If the somebody said, "Well, no, we haven't found out if
the box works; we've done a few bits in the box, we don't know
whether if you join it all together cheques will come out,"
who should have done that?
Mr Vry: The answer to the question
is, yes, the system, the whole box, did pay out cheques in February,
payments did go through and were made starting in February. The
answer to your question is, that did happen.
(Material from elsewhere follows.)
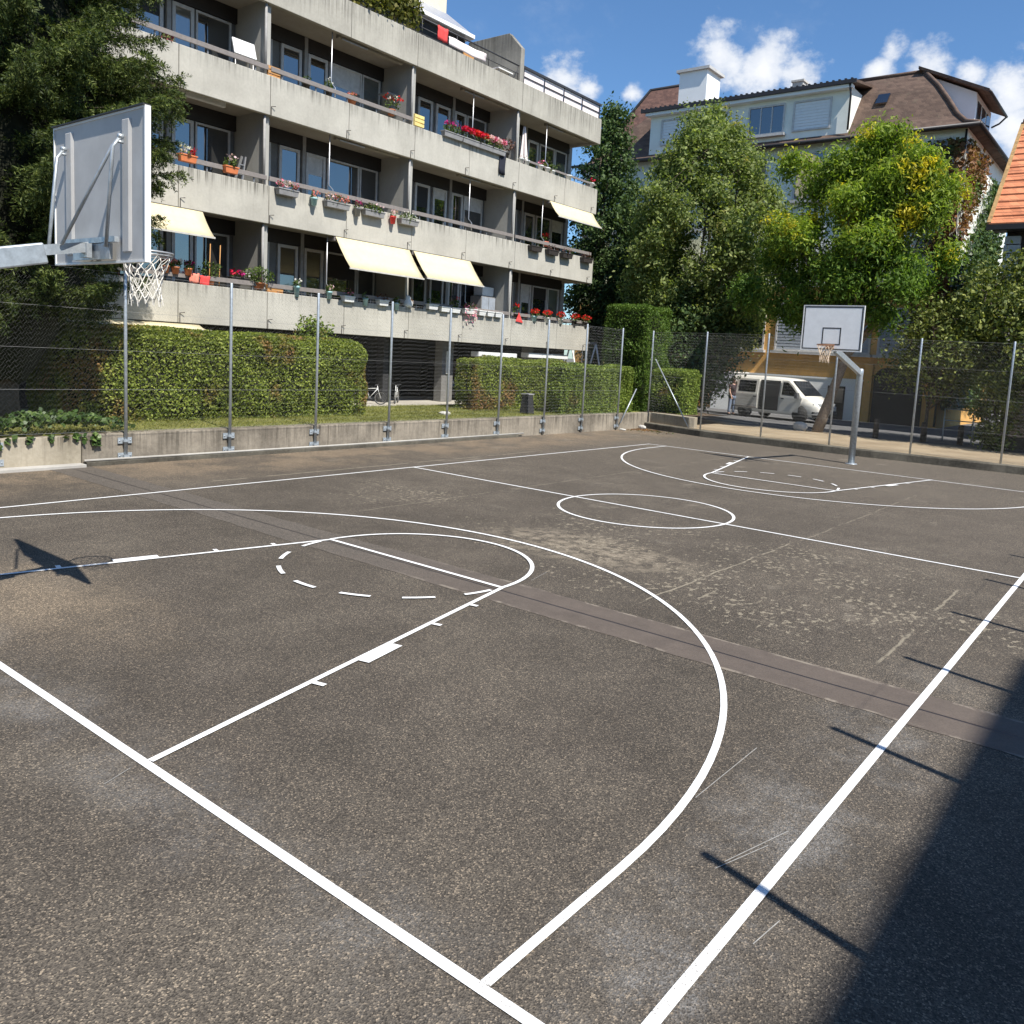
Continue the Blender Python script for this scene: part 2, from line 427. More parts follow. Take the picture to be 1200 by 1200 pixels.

Q986 Chairman: Yes, but you did not
actually run the thing with sufficient flow-through to find out
that as soon as it started then it stopped. You have just said
that the real problem was the validation process, right? I presume
you are saying, yes, the machine produced bits of paper, then
before they could go out there was another bit in the process
which stopped that happening?
Mr Vry: It was the authorisation
process which gummed up.
Q987 Chairman: Alright, let us focus
on that. Why was not the authorisation bit ever tested?
Mr Vry: That was tested, but obviously
not well enough and, when we implemented it, it did gum up. We
thought payments would be being authorised and going through;
what was happening was, the way in which the payments were being
batched together, when staff came to authorise them it meant that
far more were stopped than we had anticipated, and that is what
we went in to address.
Q988 Chairman: If you like, the dress
rehearsal really was not thorough enough to find out if all the
actors knew their lines?
Mr Vry: The point being though
that the system did process and validate and ultimately authorise
and, in another part of the system, pay the claims, and we started
making those in February. What we got wrong was obviously that
we did not get anywhere near the volume through the authorisation
process that we had expected to, having validated 30 or so% in
February. We had anticipated that those would go through in early
March; because of the authorisation blockages, that did not happen.
Then, beyond that, the actual process of validation took longer
than we had anticipated; it worked but it took longer than we
had anticipated, and that was the issue.
Q989 David Taylor: Because it had not
been piloted, it had not been tested, it had not had a dry run?
Mr Vry: It had not been end-to-end
tested, absolutely, as I said earlier on, that case had not been
happening. The incremental way in which we had to deliver the
system in elements meant that became impossible to do in the timeframe.
Chairman: Gentlemen, it has been a long
session and you have done your best to answer our questions. We
are very grateful to you for the information that you have been
able to give us. We are also grateful for your kindness in offering
to provide specific written replies to a number of questions that
we have asked. Mr Cooper, I think, on behalf of the Committee
and all those who have written to us in the past, particularly
farmers with individual problems, we send you our very best wishes
for success in your endeavours and the sincere hope that, although
we would like to see you again, it is not to go over problems
in the 2006-07 or 2008 payment window that you are working very
hard with your colleagues to sort out. Thank you all very much.